The Saudis would have little choice but to seek new patrons in Moscow or Beijing, and they would have to do it very quickly. The end result would border on the complete dissolution of American influence in the Middle East and the isolation of Israel, which in turn would have little choice but to make its peace with the post-American order.

President Donald Trump was well aware of these dangers in a press conference on Thursday:

I don’t like the concept of stopping an investment of $110 billion into the United States. Because you know what they’re going to do? They’re going to take that money and spend it in Russia or China, or someplace else. So I think there are other ways. If it turns out to be as bad as it might be, there are certainly other ways of handling the situation.
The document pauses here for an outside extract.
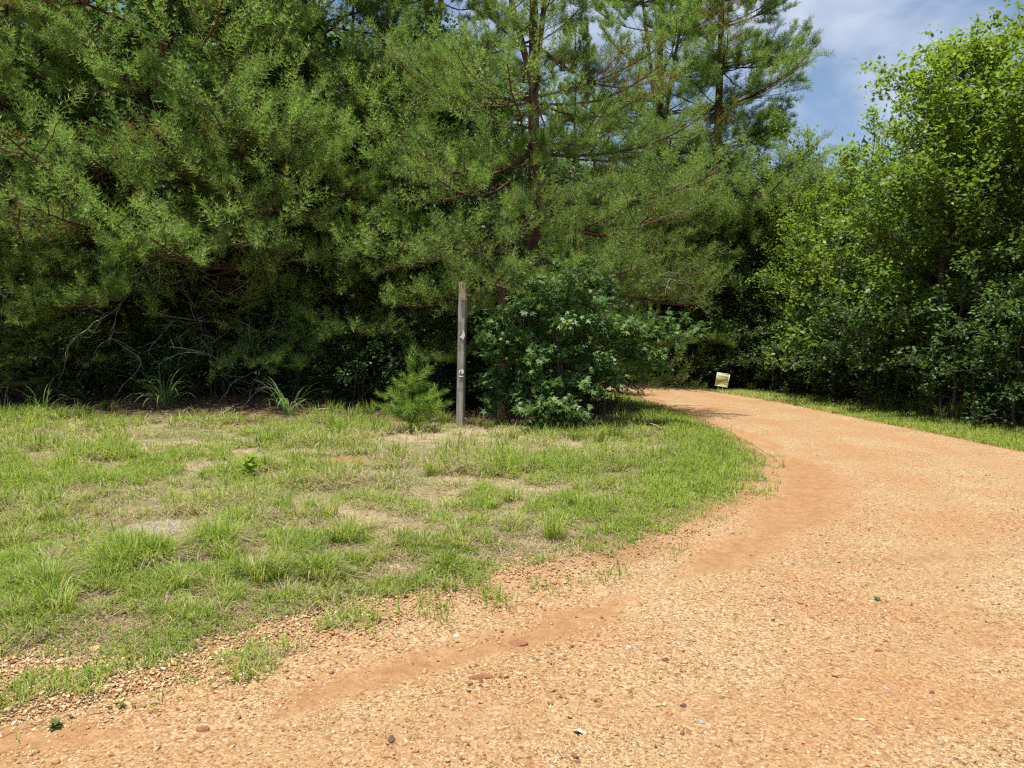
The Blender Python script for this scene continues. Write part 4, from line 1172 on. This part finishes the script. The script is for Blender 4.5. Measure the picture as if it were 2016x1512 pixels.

But I will tell you, up front, right now, and I’ll say it in front of senators: They’re spending $110 billion purchasing military equipment and other things. If we don’t sell it to them, they’ll say, “Well, thank you very much. We’ll buy it from Russia.” Or “Thank you very much. We’ll buy it from China.” That doesn’t help us — not when it comes to jobs and not when it comes to our companies losing out on that work.

National Security Adviser John Bolton on Thursday alluded to these dire endgame scenarios to suggest there are plenty of suspects who would stand to gain from Khashoggi’s disappearance, and the Saudis had better start cooperating if they want to contain the damage to the Kingdom.

“We need to find out what the facts are, and we need to get this resolved quickly because if it is another operation, people need to understand that,” Bolton told radio host Hugh Hewitt. “I think the Saudis themselves are being damaged because we don’t have the facts out.”

“There’s obviously been historical animosity between Turkey and Saudi Arabia,” he noted. “We have our own difficulties with Turkey at the moment with their keeping Pastor Brunson effectively under house arrest for no good reason whatever. So this is, this is not to anybody’s benefit. And it needs to be cleared up.”